By parity, I do not mean some arbitrary and minimum “assured destruction” capability. Parity does not mean accepting wide divergencies between U.S. and Soviet capabilities. It means that our strategic forces must be
sufficient
for the tasks and purposes we set, and also that they must not be inferior to the forces of the Soviet Union. Parity means that the Soviets have
no
advantages that are not offset by U.S. advantages; no capabilities that they could expect to exploit against us either militarily or politically.

In military terms, this means that the Soviet Union must not have the capability to win a war against the United States. In political terms, it means that the Soviet leaders should not
think
that in a confrontation they would have a strategic nuclear advantage over the United States—and neither should the leaders of any other nation believe that the Soviets would have that advantage.

It is essential that the United States have, and be seen to have, at least as much flexibility and sophistication in our forces as the Soviets have in theirs—in addition to having simply as much weight, or as many total warheads, or as many missile launchers. In order to deal effectively with the Soviet strategic nuclear forces of the future, we will require retaliatory forces in sufficient numbers and with sufficient types of weapons to survive a well-executed surprise attack on them, and then to carry out their assigned retaliatory mission in a way that will control escalation, rather than cause it. That means they must be able to penetrate Soviet defenses and destroy military targets in the U.S.S.R., with enough survivable reserve forces to constitute an adequate remaining deterrent.

With parity so defined, the Russians are not likely to launch a first strike on the United States, and they are not likely to engage in the sort of overt aggression that would be calculated to trigger a strategic nuclear response. Strategic parity gives
us a good chance of keeping the nuclear genie in the bottle, and ensuring both sides that nuclear weapons will be used politically and diplomatically rather than militarily.

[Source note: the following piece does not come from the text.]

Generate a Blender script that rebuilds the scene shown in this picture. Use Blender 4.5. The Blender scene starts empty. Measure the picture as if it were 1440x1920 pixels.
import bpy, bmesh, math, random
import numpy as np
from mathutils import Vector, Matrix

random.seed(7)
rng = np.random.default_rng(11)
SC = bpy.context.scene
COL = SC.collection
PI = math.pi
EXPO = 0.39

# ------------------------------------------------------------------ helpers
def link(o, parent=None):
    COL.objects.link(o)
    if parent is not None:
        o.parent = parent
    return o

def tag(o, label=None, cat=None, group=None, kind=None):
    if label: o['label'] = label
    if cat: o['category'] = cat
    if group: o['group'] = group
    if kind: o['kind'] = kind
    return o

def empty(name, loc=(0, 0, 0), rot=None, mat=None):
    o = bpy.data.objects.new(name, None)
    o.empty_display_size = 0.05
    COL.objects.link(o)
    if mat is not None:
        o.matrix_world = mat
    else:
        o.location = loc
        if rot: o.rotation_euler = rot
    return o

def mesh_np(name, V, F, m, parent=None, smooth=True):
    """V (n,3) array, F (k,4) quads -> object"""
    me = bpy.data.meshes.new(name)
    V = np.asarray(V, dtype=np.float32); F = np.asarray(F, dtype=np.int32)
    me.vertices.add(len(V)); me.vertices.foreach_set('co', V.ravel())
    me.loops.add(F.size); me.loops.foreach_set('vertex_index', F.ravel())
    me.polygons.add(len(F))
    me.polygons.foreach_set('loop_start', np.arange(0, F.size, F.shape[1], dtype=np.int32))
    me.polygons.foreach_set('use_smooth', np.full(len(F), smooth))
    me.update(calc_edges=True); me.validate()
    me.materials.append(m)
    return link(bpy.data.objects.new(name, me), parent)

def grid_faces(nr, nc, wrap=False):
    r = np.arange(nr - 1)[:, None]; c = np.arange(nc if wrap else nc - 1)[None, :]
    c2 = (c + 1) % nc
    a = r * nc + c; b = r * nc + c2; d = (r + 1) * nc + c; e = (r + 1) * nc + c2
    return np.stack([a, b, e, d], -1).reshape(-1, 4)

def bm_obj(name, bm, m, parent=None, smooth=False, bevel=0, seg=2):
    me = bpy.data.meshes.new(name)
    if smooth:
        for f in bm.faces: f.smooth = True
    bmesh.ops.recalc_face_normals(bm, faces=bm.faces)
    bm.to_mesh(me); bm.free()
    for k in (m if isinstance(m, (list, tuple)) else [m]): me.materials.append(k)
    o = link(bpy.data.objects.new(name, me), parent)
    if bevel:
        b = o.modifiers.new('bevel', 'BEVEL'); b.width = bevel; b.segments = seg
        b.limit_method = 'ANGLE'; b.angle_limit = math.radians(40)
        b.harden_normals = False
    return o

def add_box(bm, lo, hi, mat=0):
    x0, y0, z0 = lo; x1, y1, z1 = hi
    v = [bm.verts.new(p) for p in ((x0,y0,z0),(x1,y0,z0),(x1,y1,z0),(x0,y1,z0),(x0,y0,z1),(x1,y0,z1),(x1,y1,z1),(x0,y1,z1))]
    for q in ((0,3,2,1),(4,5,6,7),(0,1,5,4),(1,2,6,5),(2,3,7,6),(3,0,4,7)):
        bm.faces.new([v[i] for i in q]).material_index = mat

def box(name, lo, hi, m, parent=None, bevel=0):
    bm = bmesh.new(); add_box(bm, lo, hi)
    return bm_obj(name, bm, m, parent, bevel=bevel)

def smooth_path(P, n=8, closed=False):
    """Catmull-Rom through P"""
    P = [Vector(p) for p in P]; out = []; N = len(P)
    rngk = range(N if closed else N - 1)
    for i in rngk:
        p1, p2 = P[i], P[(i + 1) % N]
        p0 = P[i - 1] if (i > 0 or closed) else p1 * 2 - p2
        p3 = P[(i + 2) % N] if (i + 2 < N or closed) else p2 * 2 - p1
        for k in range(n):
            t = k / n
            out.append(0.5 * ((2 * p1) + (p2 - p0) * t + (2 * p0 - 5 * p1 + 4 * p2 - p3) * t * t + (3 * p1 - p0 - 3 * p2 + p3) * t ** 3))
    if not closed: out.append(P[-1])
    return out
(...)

But it does not create a risk-free environment; it does not relieve us of the necessity to maintain strong conventional and theater nuclear forces, able to preserve a local balance of power in each threatened area; it does not unburden us of the need to use power, or to deliver a credible threat to use it if challenged. The aggressor's edge must be neutralized by the power and will of those threatened by aggressors.

Parity at the strategic nuclear level makes it even more imperative that we substantially increase our general-purpose forces and improve our regional capabilities. In the past U.S. nuclear superiority compensated for regional imbalances in conventional forces. When the United States had nuclear superiority Soviet leaders had to be concerned that hostilities anywhere in the world might lead to the use of American strategic power against the Soviet Union. But strategic parity magnifies the significance of any regional Soviet superiority in conventional and tactical nuclear forces, thus increasing the threat to the security of that region.

Within an overall framework of strategic parity, the usual play and counterplay of force and diplomacy goes forward on other levels. Parity can be sufficient if we are strong enough in other areas—theater nuclear forces, conventional forces, the strength and cohesion of our alliances, the will and skill of our leaders—to check Soviet adventuring without holding a strategic advantage. If we fail in these other areas, then parity will no longer be sufficient; then we will have to resume an all-out arms race, and go all out to win. Otherwise we will lose.